Updated: Aug 16, 2022



We are excited to welcome Newfoundland-based artist Daze Jefferies

as our next Ease On Down The Road residency participant from August 16th – 26th.



Daze Jefferies (she/her) is a sixth-generation white settler artist, writer, and researcher born and raised in the Bay of Exploits on the northeast coast of rural Ktaqmkuk (Newfoundland). Working with archives, oral histories, found beach materials, sound, poetry, sculpture, theory, performance, and illustration, her research-based creative practice engages with the ocean to form washy, wayward, and withheld counter-narratives of trans and sex worker histories at the water’s edge.

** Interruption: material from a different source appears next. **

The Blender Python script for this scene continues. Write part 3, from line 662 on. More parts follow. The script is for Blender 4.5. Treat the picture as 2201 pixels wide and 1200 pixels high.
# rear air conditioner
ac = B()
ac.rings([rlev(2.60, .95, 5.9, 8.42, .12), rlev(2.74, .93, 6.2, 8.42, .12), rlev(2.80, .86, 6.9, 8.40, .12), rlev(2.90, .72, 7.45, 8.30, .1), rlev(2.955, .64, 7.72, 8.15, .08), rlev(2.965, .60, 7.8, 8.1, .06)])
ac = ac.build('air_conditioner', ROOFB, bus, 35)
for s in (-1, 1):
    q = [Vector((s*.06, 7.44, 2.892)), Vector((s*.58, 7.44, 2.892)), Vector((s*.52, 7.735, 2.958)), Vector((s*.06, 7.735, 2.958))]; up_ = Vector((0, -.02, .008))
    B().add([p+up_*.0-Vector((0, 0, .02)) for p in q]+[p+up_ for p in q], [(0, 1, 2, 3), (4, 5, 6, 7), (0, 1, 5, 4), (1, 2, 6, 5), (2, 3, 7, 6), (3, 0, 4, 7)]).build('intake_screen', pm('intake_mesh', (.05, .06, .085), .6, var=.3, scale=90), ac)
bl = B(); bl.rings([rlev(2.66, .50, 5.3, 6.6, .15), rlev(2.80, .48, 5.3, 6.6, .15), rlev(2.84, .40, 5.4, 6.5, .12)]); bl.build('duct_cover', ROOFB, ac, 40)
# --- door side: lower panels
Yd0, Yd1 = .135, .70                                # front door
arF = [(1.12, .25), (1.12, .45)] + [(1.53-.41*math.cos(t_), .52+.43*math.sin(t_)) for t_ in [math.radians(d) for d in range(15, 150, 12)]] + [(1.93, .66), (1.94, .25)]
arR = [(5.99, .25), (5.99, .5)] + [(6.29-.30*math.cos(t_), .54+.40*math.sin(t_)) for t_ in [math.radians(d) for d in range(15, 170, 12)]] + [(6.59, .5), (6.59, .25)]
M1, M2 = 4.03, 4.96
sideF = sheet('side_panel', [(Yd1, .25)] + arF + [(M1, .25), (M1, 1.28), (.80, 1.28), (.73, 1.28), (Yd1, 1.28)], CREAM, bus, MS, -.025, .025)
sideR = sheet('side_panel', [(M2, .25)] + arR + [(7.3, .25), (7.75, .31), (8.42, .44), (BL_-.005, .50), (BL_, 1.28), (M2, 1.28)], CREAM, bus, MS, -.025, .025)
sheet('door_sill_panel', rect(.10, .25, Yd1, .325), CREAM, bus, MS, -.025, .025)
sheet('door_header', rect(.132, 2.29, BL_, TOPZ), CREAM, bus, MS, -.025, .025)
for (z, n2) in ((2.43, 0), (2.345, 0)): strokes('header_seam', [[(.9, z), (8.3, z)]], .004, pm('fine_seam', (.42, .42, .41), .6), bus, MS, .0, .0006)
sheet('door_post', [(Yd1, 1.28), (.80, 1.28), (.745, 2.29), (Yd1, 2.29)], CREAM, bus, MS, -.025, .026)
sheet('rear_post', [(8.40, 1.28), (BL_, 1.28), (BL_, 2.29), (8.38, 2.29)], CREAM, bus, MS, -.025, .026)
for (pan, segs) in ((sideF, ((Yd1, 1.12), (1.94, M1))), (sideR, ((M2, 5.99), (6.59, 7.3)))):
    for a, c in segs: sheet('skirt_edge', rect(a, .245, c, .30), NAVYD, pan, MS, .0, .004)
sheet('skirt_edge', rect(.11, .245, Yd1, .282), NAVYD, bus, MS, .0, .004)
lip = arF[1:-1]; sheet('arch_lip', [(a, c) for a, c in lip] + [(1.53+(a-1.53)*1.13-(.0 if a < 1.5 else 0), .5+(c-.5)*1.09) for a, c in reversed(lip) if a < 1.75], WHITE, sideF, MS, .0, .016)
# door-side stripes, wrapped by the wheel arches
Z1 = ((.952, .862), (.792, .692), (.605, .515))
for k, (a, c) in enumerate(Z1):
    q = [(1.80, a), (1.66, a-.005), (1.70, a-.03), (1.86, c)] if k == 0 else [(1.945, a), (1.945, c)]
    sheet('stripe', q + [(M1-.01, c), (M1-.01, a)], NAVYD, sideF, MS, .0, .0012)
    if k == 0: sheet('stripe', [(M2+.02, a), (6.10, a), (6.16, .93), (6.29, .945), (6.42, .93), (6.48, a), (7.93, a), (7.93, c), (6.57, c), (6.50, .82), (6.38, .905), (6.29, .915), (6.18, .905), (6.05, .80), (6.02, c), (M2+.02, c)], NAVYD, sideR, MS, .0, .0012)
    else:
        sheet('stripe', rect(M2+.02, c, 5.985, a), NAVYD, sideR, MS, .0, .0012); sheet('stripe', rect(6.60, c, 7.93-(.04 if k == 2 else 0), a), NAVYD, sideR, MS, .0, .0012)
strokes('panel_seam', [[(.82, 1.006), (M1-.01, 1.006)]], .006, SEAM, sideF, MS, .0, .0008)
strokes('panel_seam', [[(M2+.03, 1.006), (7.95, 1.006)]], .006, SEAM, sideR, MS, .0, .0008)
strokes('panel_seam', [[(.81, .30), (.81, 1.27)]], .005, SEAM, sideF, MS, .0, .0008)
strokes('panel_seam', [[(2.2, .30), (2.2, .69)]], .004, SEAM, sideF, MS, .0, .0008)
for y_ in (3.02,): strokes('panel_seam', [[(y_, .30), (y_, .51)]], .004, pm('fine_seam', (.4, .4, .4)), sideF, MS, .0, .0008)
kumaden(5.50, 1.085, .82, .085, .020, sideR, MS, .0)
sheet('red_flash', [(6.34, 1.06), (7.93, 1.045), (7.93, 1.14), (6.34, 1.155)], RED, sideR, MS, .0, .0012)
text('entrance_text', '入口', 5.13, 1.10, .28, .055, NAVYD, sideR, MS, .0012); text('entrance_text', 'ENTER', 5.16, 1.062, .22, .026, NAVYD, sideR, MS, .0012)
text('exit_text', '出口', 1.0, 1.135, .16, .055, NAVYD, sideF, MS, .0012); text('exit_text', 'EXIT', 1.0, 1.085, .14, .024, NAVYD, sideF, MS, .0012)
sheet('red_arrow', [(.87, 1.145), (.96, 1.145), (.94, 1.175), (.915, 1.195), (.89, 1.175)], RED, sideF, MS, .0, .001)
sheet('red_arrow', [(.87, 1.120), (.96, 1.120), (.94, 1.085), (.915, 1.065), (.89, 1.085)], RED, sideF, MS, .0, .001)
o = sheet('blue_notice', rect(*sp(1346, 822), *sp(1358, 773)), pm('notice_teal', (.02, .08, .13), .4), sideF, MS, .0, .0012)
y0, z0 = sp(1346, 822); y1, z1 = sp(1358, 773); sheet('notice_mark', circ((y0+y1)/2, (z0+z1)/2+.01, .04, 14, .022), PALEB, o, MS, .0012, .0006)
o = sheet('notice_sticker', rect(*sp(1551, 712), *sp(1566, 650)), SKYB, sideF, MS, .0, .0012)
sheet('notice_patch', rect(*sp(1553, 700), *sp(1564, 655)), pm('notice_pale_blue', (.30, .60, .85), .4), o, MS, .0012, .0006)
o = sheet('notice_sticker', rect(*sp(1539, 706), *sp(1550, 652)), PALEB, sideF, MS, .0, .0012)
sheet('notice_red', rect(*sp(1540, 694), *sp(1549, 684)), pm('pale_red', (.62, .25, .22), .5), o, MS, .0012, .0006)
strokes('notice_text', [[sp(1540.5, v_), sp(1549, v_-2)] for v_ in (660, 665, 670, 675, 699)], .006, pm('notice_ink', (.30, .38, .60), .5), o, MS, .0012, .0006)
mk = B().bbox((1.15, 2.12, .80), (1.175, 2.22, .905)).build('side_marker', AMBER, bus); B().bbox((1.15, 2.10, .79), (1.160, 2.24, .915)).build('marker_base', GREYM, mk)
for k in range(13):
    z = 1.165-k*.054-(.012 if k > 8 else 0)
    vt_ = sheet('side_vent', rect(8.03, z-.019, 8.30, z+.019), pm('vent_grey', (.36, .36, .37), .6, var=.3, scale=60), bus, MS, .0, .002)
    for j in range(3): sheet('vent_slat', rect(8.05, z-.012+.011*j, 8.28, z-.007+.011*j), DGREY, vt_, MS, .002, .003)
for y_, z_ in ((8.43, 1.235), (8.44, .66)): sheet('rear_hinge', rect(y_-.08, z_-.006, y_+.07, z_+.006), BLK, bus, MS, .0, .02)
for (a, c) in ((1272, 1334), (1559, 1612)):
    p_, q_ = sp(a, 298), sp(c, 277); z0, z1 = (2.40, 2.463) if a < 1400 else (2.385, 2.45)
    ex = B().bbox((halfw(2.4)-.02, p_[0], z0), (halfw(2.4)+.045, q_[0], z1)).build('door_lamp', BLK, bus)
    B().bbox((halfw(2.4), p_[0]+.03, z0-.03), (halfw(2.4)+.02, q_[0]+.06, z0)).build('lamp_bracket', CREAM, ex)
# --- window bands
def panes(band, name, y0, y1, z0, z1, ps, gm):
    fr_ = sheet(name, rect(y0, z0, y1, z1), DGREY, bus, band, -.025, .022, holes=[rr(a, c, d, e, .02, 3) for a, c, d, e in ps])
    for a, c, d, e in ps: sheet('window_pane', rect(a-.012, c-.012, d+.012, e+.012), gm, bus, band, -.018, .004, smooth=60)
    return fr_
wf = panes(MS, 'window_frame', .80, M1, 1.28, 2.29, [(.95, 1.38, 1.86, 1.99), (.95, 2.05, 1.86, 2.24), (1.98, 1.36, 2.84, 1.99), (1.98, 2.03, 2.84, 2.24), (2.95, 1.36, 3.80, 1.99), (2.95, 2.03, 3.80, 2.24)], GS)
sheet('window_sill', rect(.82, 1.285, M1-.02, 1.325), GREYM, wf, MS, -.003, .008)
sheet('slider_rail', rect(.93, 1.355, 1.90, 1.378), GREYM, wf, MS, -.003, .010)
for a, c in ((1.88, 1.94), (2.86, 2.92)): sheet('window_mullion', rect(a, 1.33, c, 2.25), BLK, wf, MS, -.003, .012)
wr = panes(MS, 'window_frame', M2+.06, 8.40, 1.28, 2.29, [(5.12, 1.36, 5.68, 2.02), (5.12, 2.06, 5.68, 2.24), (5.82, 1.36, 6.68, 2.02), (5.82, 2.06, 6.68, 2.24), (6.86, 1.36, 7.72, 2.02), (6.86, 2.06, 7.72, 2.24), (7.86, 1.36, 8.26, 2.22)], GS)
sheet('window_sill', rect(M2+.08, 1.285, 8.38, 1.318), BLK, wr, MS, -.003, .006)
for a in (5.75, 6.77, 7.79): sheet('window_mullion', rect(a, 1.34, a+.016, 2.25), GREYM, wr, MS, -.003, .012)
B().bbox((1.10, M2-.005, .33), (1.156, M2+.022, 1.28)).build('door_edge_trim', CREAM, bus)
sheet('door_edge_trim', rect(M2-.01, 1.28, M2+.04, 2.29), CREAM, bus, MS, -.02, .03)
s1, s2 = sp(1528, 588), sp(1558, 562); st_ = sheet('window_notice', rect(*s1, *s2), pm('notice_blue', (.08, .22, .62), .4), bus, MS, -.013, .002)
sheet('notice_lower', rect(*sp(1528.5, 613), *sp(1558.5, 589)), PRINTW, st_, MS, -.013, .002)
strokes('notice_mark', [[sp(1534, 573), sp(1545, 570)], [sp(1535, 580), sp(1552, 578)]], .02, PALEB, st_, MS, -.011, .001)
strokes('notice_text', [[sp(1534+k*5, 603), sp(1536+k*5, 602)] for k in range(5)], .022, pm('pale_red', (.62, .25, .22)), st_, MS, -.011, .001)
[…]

What emerges from this precarious assemblage is a story of time, drift, and transition that finds hope in the changing North Atlantic. Her research-creation and multidisciplinary projects have been exhibited at Eastern Edge, The Rooms, Unscripted Twillingate, Inverness County Centre for the Arts, and Cape Breton University Art Gallery, as well as performed widely at festivals, theatres, and house shows in St. John’s – including HOLD FAST, Lawnya Vawnya, FemFest, and Out of Earshot. Co-author of Autoethnography and Feminist Theory at the Water’s Edge: Unsettled Islands (2018), she has recent publications in Riddle Fence, QWERTY, HELD, Arc, The Dalhousie Review, and Feral Feminisms.





Daze’s Ease On Down The Road residency will explore echoes, silences, and hopeful utterances from waves of trans history in Atlantic Canada – specifically, a network of digital communications at the close of the 20th century. By storying a fictionalized correspondence between two trans women in Nova Scotia and Newfoundland, Jefferies contextualizes life-affirming possibilities for transfeminine community-building across Atlantic Canada at a time of new beginnings and precarious survival. Blending historical matters with imagined pasts, the attending sonic narrative will ask others to think more deeply about intergenerational knowledge exchanges, and in so doing, this work will embody the critical potential of listening and longing to enact solidarity through heartful encounters and historical reverberations.